University defends spending in case brought against chemistry professor, highlighting $20 million investment in lab safety
The University of California, Los Angeles (UCLA) has confirmed that it spent $4.5 million (£2.8 million) to defend chemistry professor Patrick Harran against criminal charges that resulted from the death of a young research assistant in early 2009. However, by comparison, the university emphasises that it has spent more than $20 million on lab safety efforts since the landmark accident occurred.
‘We defended ourselves and our faculty member as was our right and obligation, using funds in a system-wide self-insurance programme,’ says university spokesman Steve Ritea.
Harran faced criminal prosecution after 23-year-old Sheharbano ‘Sheri’ Sangji died following serious burns she sustained from a pyrophoric t-butyl lithium solution, while working in Harran’s organic chemistry lab.
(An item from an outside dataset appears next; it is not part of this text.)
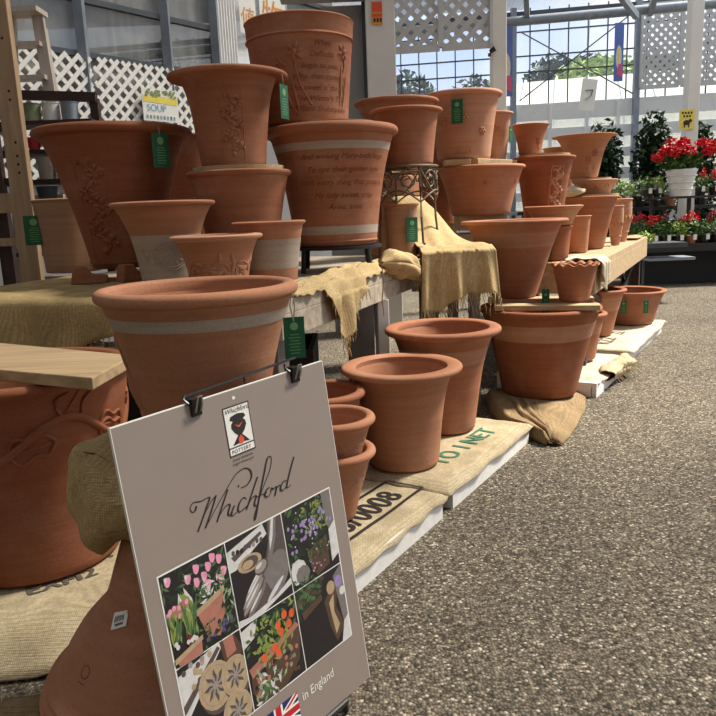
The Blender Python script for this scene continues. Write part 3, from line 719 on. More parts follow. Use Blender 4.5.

Sangji was filling a syringe with t-butyl lithium the plunger came out and she was covered with the chemical, which then burst into flames, severely burning her over nearly half of her body. She died from her injuries 18 days later.
In 2009, the California Occupational Safety and Health Administration concluded that the accident resulted from safety lapses and inadequate training, and criminal charges were brought against UCLA and Harran.
UCLA settled its charges in July 2012 after agreeing to comprehensive corrective safety measures and also establishing a $500,000 scholarship in Sangji’s name at University of California, Berkeley, school of law. However, criminal charges were brought against Harran for violating state occupational health and safety standards.
Harran faced up to four-and-a-half years in prison, but settled out of court. Instead, Harran was required to perform community service and pay a $10,000 fine to a regional burn centre where Sangji was treated.
‘UCLA has always contended that this accident was a terrible tragedy, not a crime and that the felony charges filed against the regents and professor Harran were an unfortunate distraction from the critical work we commenced in the accident’s immediate aftermath to improve laboratory,’ Ritea says.
Russ Phifer, executive director of the National Registry of Certified Chemists, says Harran’s position would have been untenable if he had been convicted of a crime. ‘This guy brings in $2 million to $4 million a year of research funds to the university,’ he tells Chemistry World. ‘It was important for them to try to get some kind of compromise out of it and they did.’
Sangji’s death led UCLA to create a Center for Laboratory Safety in 2011 to support research in this field. The new centre was launched with $250,000 startup funding from the UCLA Chancellor’s Office over three years, and the University of California president’s office also added another $150,000 in funding.
In the aftermath of the accident, UCLA hired more than 40 lab safety consultants, according to Phifer, who himself made three trips out to the university to carry out training. He says the entire effort has benefited the academic community, including the development of safety standard operating procedures that are now publicly available.
Although Phifer says the $4.5 million price tag for UCLA’s legal defence sounds ‘awfully high’, he notes that the benefit goes far beyond UCLA getting out of trouble. He notes that the costs were undoubtedly so large because the case dragged on for five years.